Tuesday 14 July 2015

Turning 30: My 18 Year Old Son!

As a 30 year old when I say that I have an 18 year old son, it technically means that I was a mom when I was 12, which means I ideally should have been in grade 7. ?Yes, I was in grade 7 and 12 year old when God gifted me a little angle! He turns 18 today and with him, I grow prouder to have him in my life, humbler to know his talents, more grateful to God for letting us have him - in short, I love him more than words can say or emotions can express!

Timir, the son I had at 12, my bro, my nephew, my friend - there's no relationship that doesn't exist between us. I remember holding the tiny, petite, little baby boy in my hands for the first time when he was just a couple of hours old. Tears welled up in my eyes even at an age when I didn't know what motherhood meant. I can never thank my sister enough to have brought Timir in my life. I remember his first cry, his first smile, the way I sued to watch him for any sign of new expression, making him learn how to walk, step by step, making him mischievous, feeding him, running behind him to scare him.... this is when you were just a toddler! I used to take you out as a trophy and take immense pride in it. Your first birthday party was more for me and my friends than for you :-)

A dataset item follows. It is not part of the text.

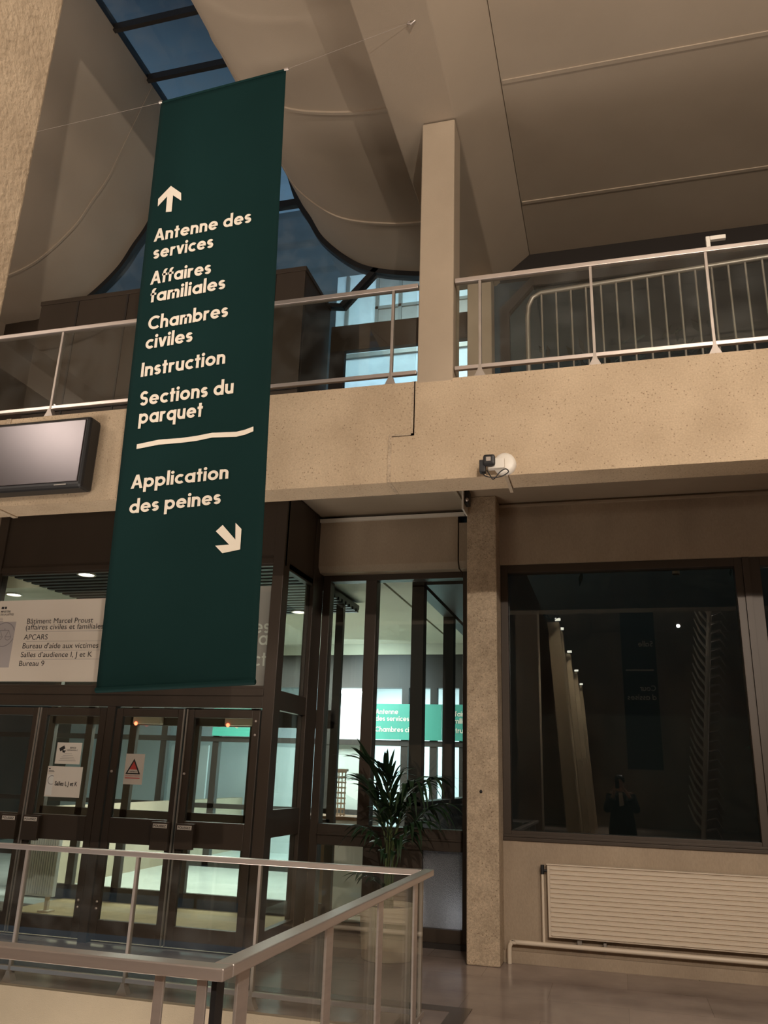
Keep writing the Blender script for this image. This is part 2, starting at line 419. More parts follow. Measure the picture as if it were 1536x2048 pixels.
def font_text(name, text, origin, size, mt, parent, width=None, bold=0.0, th=.0012, mirror=False, spacing=1.0, yaw=0.0):
    """small print facing -Y, baseline start at origin"""
    cu = bpy.data.curves.new(name, 'FONT'); cu.body = text; cu.size = 1; cu.offset = bold; cu.space_character = spacing
    tmp = bpy.data.objects.new(name, cu); COL.objects.link(tmp)
    dg = bpy.context.evaluated_depsgraph_get(); me = bpy.data.meshes.new_from_object(tmp.evaluated_get(dg))
    bpy.data.objects.remove(tmp); bpy.data.curves.remove(cu)
    xs = [v.co.x for v in me.vertices] or [0, 1]; x0, x1 = min(xs), max(xs)
    kx = size if width is None else width / max(x1 - x0, 1e-6)
    mb = MB(); o = Vector(origin); sg = -1 if mirror else 1
    vs_ = [o + Vector((sg * (v.co.x - x0) * kx, 0, v.co.y * size)) for v in me.vertices]
    fs = [tuple(p.vertices) for p in me.polygons]; n = len(vs_)
    mb.add([v + Vector((0, -th, 0)) for v in vs_], fs)
    bpy.data.meshes.remove(me)
    return mb.build(name, mt, parent)


# ================================================================== STRUCTURE
# ---- hall floor with a stair opening
X1 = -1.30          # right edge of the opening
f = MB()
for a in ((-10.2, X1, 6.06, 14.0), (X1, 7, -18, 9.3), (-10.2, X1, -18, 2.70)):
    f.box(a[0], a[1], a[2], min(a[3], 9.3), -.30, 0)
S(f.build('floor', 'floor'), 'polished brown stone floor of the hall around the stair opening', 'floor')
f = MB(); f.box(-10.2, 7, -18, 9.3, -3.4, -3.2); S(f.build('floor_lower', 'floor'), 'lower level floor below the stair opening', 'floor')
f = MB().box(-9.6, X1 + .02, 6.0, 6.06, -1.6, .0).box(X1, X1 + .06, 2.7, 6.0, -1.6, -.002)
S(f.build('trim_1', 'conc_plain'), 'pale concrete curb facing the stair opening under the far railing', 'curb')
f = MB()
f.box(X1 + .06, X1 + .2, 2.4, 6.72, .0, .004); f.box(-9.6, X1 + .2, 6.58, 6.72, .0, .0038)
S(f.build('trim_2', 'border'), 'dark stone strip bordering the stair opening in the floor', 'floor border')
# ---- hall envelope behind and beside the camera
S(MB().box(-10.4, 7, -18.2, -18, 0, 10).build('wall_back', 'conc_wall'), 'concrete wall at the back of the hall', 'wall')
S(MB().box(7, 7.2, -18, 8.5, 0, 10).build('wall_right', 'conc_wall'), 'concrete wall on the right of the hall', 'wall')
S(MB().box(-10.4, -10.2, -18, 8.5, 0, 10).build('wall_left', 'conc_wall'), 'concrete wall on the left of the hall', 'wall')

# ---- ceiling: two hull-shaped vaults, a beam over the columns and a flat field
YB, YE = -18.0, 8.5
prof = smooth_curve([(-4.16, 10.28, 0), (-3.87, 9.40, 0), (-3.69, 8.87, 0), (-3.51, 8.555, 0), (-3.316, 8.213, 0), (-2.958, 7.854, 0), (-2.618, 7.656, 0), (-2.066, 7.517, 0), (-1.66, 7.49, 0)], 7)
prof = [(p.x, p.y) for p in prof]
beam = [(-1.67, 7.21), (-1.095, 7.21), (-.69, 7.55)]


def sheet(mb, line, y0, y1, th=.12):
    n = len(line)
    mb.add([(x, y0, z) for x, z in line] + [(x, y1, z) for x, z in line], [(i, i + 1, n + i + 1, n + i) for i in range(n - 1)], True)
    mb.add([(x, y0, z + th) for x, z in line] + [(x, y1, z + th) for x, z in line], [(i, i + 1, n + i + 1, n + i) for i in range(n - 1)])
    for y in (y0, y1):
        mb.add([(x, y, z) for x, z in line] + [(x, y, z + th) for x, z in line], [(i, i + 1, n + i + 1, n + i) for i in range(n - 1)])


def seam(mb, line, y, wd=.045, drop=.014):
    n = len(line); pts = []
    for dy, dz in ((-wd / 2, 0), (-wd / 2, -drop), (wd / 2, -drop), (wd / 2, 0)):
        pts += [(x, y + dy, z + dz) for x, z in line]
    fs = []
    for k_ in range(3): fs += [(k_ * n + i, k_ * n + i + 1, (k_ + 1) * n + i + 1, (k_ + 1) * n + i) for i in range(n - 1)]
    mb.add(pts, fs)


mirror = lambda L_: [(-9.68 - x, z) for x, z in L_]
SEAMS = [-6., -4.2, -2.5, -.84, .82, 2.49, 4.16, 5.83, 7.5]
for nm, ln, lb in (('ceiling_vault', prof, 'hull-shaped concrete ceiling vault between the skylight and the beam'),
                   ('ceiling_vault', mirror(prof), 'hull-shaped concrete ceiling vault left of the skylight')):
    v = MB(); sheet(v, ln, YB, YE)
    o = S(v.build(nm, 'ceil'), lb, 'ceiling')
    q = MB()
    for y in SEAMS: seam(q, ln, y, .03, .020)
    q.build('joint', 'ceil', o)
v = MB().prism(beam + [(-.69, 7.9), (-1.67, 7.9)], 'Y', YB, YE)
S(v.build('ceiling_beam', 'ceil', bev=.012), 'sloped concrete ceiling beam above the tall column', 'ceiling beam')
v = MB().prism(mirror(beam + [(-.69, 7.9), (-1.67, 7.9)]), 'Y', YB, YE)
S(v.build('ceiling_beam', 'ceil', bev=.012), 'concrete ceiling beam at the far left of the hall', 'ceiling beam')
v = MB().box(-.686, 7, YB, YE, 7.55, 7.7)
o = S(v.build('ceiling', 'ceil'), 'flat concrete ceiling on the right with cross joints', 'ceiling')
q = MB()
for y in SEAMS: seam(q, [(-.675, 7.551), (7, 7.551)], y, .04, .012)
q.build('joint', 'ceil', o)
# skylight between the vaults
sk = thing('window_1', 'long rooflight of blue dusk glass between the two ceiling vaults', 'skylight', (-4.84, 2, 10.28), kind='structure')
q = MB()
y = 8.50
bars = [8.50 - .79 * i for i in range(1, 20)] + [-8, -10, -12, -14, -17.9]
bars = [7.39 + .79 - .79 * i for i in range(0, 22)] + [8.5, -10.5, -12.5, -15, -17.9]
for y in bars: q.box(-5.54, -4.14, y - .028, y + .028, 10.24, 10.34)
q.box(-5.60, -5.52, YB, YE, 10.27, 10.4).box(-4.16, -4.08, YB, YE, 10.27, 10.4)
q.build('frame', 'dark', sk)
MB().box(-5.53, -4.15, YB, YE, 10.34, 10.355).build('pane', 'glass_dusty', sk)

# ---- balcony: slab, two fascia beams with the stepped joint between them, soffit
S(MB().box(-10.2, 7, 6.08, 8.9, 4.45, 4.58).build('floor_upper', 'conc_plain'), 'balcony floor slab with plain concrete soffit', 'balcony floor')
ZB, ZT = 3.777, 4.633
jx0, jx1, jz = -1.603, -1.423, 4.165
# right beam with a corbel step under the left one
MB_ = MB().prism([(jx0 + .006, ZB), (7, ZB), (7, ZT), (jx1 + .006, ZT), (jx1 + .006, jz), (jx0 + .006, jz)], 'Y', 5.8, 6.09)
S(MB_.build('balcony_beam', 'conc', bev=.012), 'right half of the pitted beige concrete balcony beam', 'beam')
MB_ = MB().prism([(-10.2, ZB), (-5.28, ZB), (-5.28, ZT), (-10.2, ZT)], 'Y', 5.8, 6.09)
S(MB_.build('balcony_beam', 'conc', bev=.012), 'leftmost piece of the concrete balcony beam behind the screen', 'beam')
MB_ = MB().prism([(-5.27, ZB), (jx0 - .006, ZB), (jx0 - .006, jz + .01), (jx1 - .006, jz + .01), (jx1 - .006, ZT), (-5.27, ZT)], 'Y', 5.803, 6.09)
S(MB_.build('balcony_beam', 'conc', bev=.012), 'concrete balcony beam piece between the screen and the tall column', 'beam')
q = MB().box(jx1 - .012, jx1 + .016, 5.80, 6.0, jz, ZT).box(jx0 - .012, jx1 + .016, 5.80, 6.0, jz - .006, jz + .016).box(jx0 - .014, jx0 + .014, 5.796, 6.08, ZB, jz)
S(q.build('trim_3', 'conc_grain'), 'stepped mortar joint in the balcony beam left of the tall column', 'joint')
q = MB().box(-5.30, -5.25, 5.79, 6.10, ZB - .012, ZT)
S(q.build('trim_4', 'conc_grain'), 'straight mortar joint in the balcony beam under the screen', 'joint')
# ---- columns
S(MB().box(-1.394, -1.100, 5.797, 6.08, ZT - .02, 7.196).build('column', 'conc_plain', bev=.01), 'tall square beige column rising from the balcony beam to the ceiling', 'column')
S(MB().box(-1.385, -1.11, 5.81, 6.07, 7.19, 7.215).build('trim_8', 'dirt'), 'dark joint at the head of the tall column', 'joint')
S(MB().box(-1.392, -1.086, 8.18, 8.62, 0, 4.45).build('column', 'conc_grain', bev=.012), 'square speckled concrete column standing beside the big dark window', 'column')
S(MB().box(-1.40, -1.12, 8.24, 8.5, 4.58, 7.3).build('column', 'conc_plain', bev=.01), 'upper floor column behind the glass railing beside the dark glazing', 'column')
MB().lathe((-1.253, 8.178, 1.482), [(0, -.004), (.014, -.004), (.014, .004)], 16, 'Y').build('anchor_hole', 'black', None)
tag(bpy.data.objects['anchor_hole'], 'small black anchor hole in the speckled column', 'hole', kind='structure')

# ---- right wall under the balcony with the big window
XW = 1.34
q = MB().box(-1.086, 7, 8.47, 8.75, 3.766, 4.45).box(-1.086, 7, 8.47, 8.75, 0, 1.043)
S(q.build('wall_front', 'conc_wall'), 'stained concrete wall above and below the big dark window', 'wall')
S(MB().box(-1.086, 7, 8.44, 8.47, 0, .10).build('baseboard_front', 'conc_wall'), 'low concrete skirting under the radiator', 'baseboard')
S(MB().box(-10.2, -6.77, 7.62, 7.80, 0, 4.45).build('wall_front_left', 'conc_wall'), 'concrete wall left of the entrance vestibule under the balcony', 'wall')
wn = thing('window_2', 'big dark night window in a bronze frame above the radiator', 'window', (0, 8.5, 1.04), kind='structure')
q = MB(); q.frame(-1.084, 1.30, 1.043, 3.766, .075, 8.49, 8.62, wb=.09, wt=.085)
q.box(-1.084, 6.99, 8.455, 8.50, 1.043, 1.075); q.box(-1.084, 6.99, 8.47, 8.49, 1.075, 1.10)
q.build('frame', 'brown', wn, bev=.004)
MB().box(-1.012, 1.23, 8.555, 8.565, 1.13, 3.685).build('pane', 'glass_night', wn)
wn = thing('window_3', 'second dark night window at the right edge of the photo', 'window', (4, 8.5, 1.04), kind='structure')
q = MB(); q.frame(1.36, 6.95, 1.043, 3.766, .1, 8.49, 8.62, wb=.09, wt=.085); q.build('frame', 'brown', wn, bev=.004)
MB().box(1.45, 6.86, 8.555, 8.565, 1.13, 3.685).build('pane', 'glass_night', wn)
S(MB().box(1.30, 1.36, 8.47, 8.64, 1.043, 3.766).build('trim_5', 'brown'), 'bronze mullion between the two dark windows', 'mullion')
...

As time went by you started growing up. I remember, one day you came home with your head bleeding and there was no one home. You were hardly 4 and I was 16. I still get goosebumps thinking how I took you to doctor and all through the way I kept praying that he shouldn't ask me to get you stitches. And than making you do homework, you used to complaint everyone that I never smile at you and never talk with you lovingly when it came to homework and my chest used to get puffed up with pride of being an elder sibling to at least someone when I had two of them dancing on my head every moment LOL.

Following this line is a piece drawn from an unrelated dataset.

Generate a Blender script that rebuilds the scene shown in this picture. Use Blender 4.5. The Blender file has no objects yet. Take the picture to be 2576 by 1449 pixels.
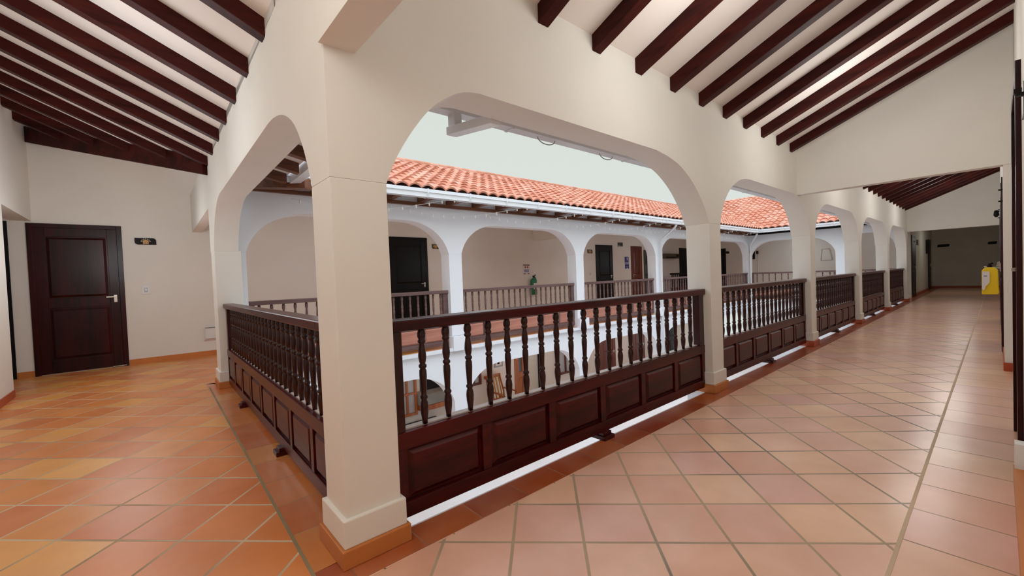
import bpy, math, random
from mathutils import Matrix, Vector
random.seed(7)
SC = bpy.context.scene
COL = SC.collection

# ------------------------------------------------------------------ camera
R = ((0.7522918824825887, -0.045734806515098016, 0.6572406340327943),
     (-0.6577056249448388, 0.0061226652578477, 0.7532501735054958),
     (-0.03847381533877626, -0.9989348529524672, -0.025474008128106834))
CAM = (-0.586699634338187, -1.7519912413013734, 1.15)
FPX = 1068.8826574932111
cd = bpy.data.cameras.new('camera')
cam = bpy.data.objects.new('camera', cd)
COL.objects.link(cam)
cam.matrix_world = Matrix(((R[0][0], -R[0][1], -R[0][2], CAM[0]),
                           (R[1][0], -R[1][1], -R[1][2], CAM[1]),
                           (R[2][0], -R[2][1], -R[2][2], CAM[2]), (0, 0, 0, 1)))
cd.sensor_width = 36.0
cd.sensor_fit = 'HORIZONTAL'
cd.lens = FPX * 36.0 / 2576.0
cd.clip_start = 0.01
cd.clip_end = 300
SC.camera = cam

# ------------------------------------------------------------------ materials
class NT:
    def __init__(s, name):
        s.m = bpy.data.materials.new(name)
        s.m.use_nodes = True
        s.t = s.m.node_tree
        s.b = s.t.nodes['Principled BSDF']
    def n(s, kind, **kw):
        o = s.t.nodes.new(kind)
        for k, v in kw.items():
            setattr(o, k, v)
        return o
    def l(s, a, b):
        s.t.links.new(a, b)
    def math(s, op, a, b=None, c=None):
        o = s.n('ShaderNodeMath', operation=op)
        for i, v in enumerate((a, b, c)):
            if v is None: continue
            if isinstance(v, (int, float)): o.inputs[i].default_value = v
            else: s.l(v, o.inputs[i])
        return o.outputs[0]
    def mix(s, f, a, b, blend='MIX'):
        o = s.n('ShaderNodeMix', data_type='RGBA', blend_type=blend)
        for i, v in ((0, f), (6, a), (7, b)):
            if isinstance(v, (int, float)): o.inputs[i].default_value = v
            elif isinstance(v, tuple): o.inputs[i].default_value = (v[0], v[1], v[2], 1)
            else: s.l(v, o.inputs[i])
        return o.outputs[2]
    def noise(s, vec, scale, detail=3, rough=.5, dist=0.0):
        o = s.n('ShaderNodeTexNoise')
        o.inputs['Scale'].default_value = scale
        o.inputs['Detail'].default_value = detail
        o.inputs['Roughness'].default_value = rough
        o.inputs['Distortion'].default_value = dist
        if vec is not None: s.l(vec, o.inputs['Vector'])
        return o
    def ramp(s, f, pts):
        o = s.n('ShaderNodeValToRGB')
        e = o.color_ramp.elements
        e[0].position = pts[0][0]; e[0].color = (*pts[0][1], 1)
        e[1].position = pts[-1][0]; e[1].color = (*pts[-1][1], 1)
        for p, c in pts[1:-1]:
            q = e.new(p); q.color = (*c, 1)
        s.l(f, o.inputs[0])
        return o.outputs[0]
    def bump(s, h, strength=.3, dist=.01):
        o = s.n('ShaderNodeBump')
        o.inputs['Strength'].default_value = strength
        o.inputs['Distance'].default_value = dist
        s.l(h, o.inputs['Height'])
        s.l(o.outputs[0], s.b.inputs['Normal'])
    def base(s, c):
        if isinstance(c, tuple): s.b.inputs['Base Color'].default_value = (c[0], c[1], c[2], 1)
        else: s.l(c, s.b.inputs['Base Color'])
    def rough(s, r, spec=.5, coat=0):
        s.b.inputs['Roughness'].default_value = r
        s.b.inputs['Specular IOR Level'].default_value = spec
        s.b.inputs['Coat Weight'].default_value = coat
        s.b.inputs['Coat Roughness'].default_value = .15

def pos(nt):
    return nt.n('ShaderNodeNewGeometry').outputs['Position']

def m_plaster(name, col, var=.05, rough=.75):
    t = NT(name)
    p = pos(t)
    f = t.noise(p, 1.3, 4).outputs[0]
    g = t.noise(p, 14, 3).outputs[0]
    dk = tuple(c * (1 - var) for c in col)
    lt = tuple(min(1, c * (1 + var)) for c in col)
    c = t.ramp(f, [(.3, dk), (.7, lt)])
    t.base(c); t.rough(rough, .3); t.bump(g, .12, .01)
    return t.m

def m_flat(name, col, rough=.5, spec=.5, metal=0):
    t = NT(name); t.base(col); t.rough(rough, spec); t.b.inputs['Metallic'].default_value = metal
    f = t.noise(pos(t), 9, 2).outputs[0]
    dk = tuple(c * .9 for c in col)
    t.base(t.mix(f, dk, col))
    return t.m

def m_wood(name, dark, light, rough=.3, axis='x', scale=2.2, coat=.3, spec=.5):
    t = NT(name)
    tc = t.n('ShaderNodeTexCoord').outputs['Object']
    mp = t.n('ShaderNodeMapping')
    s = {'x': (.35, 5, 5), 'y': (5, .35, 5), 'z': (5, 5, .35)}[axis]
    mp.inputs['Scale'].default_value = s
    t.l(tc, mp.inputs[0])
    a = t.noise(mp.outputs[0], scale, 6, .6, .6).outputs[0]
    b = t.noise(mp.outputs[0], scale * 9, 3, .5).outputs[0]
    f = t.math('ADD', t.math('MULTIPLY', a, .75), t.math('MULTIPLY', b, .3))
    t.base(t.ramp(f, [(.38, dark), (.72, light)]))
    t.rough(rough, spec, coat)
    t.bump(b, .08, .004)
    return t.m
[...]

And as you turn 18 today, i wish I could wrap you up in a super strong bubble wrap and keep you safe as you navigate through your own life. But, well, I would rather prefer that you run, you fall, you cry, you learn, you get up again, you keep trying till you finally win. I pray that you be given all sort of experiences that would make you richer by the wealth of knowledge.

Many Happy Returns My Darling Timir!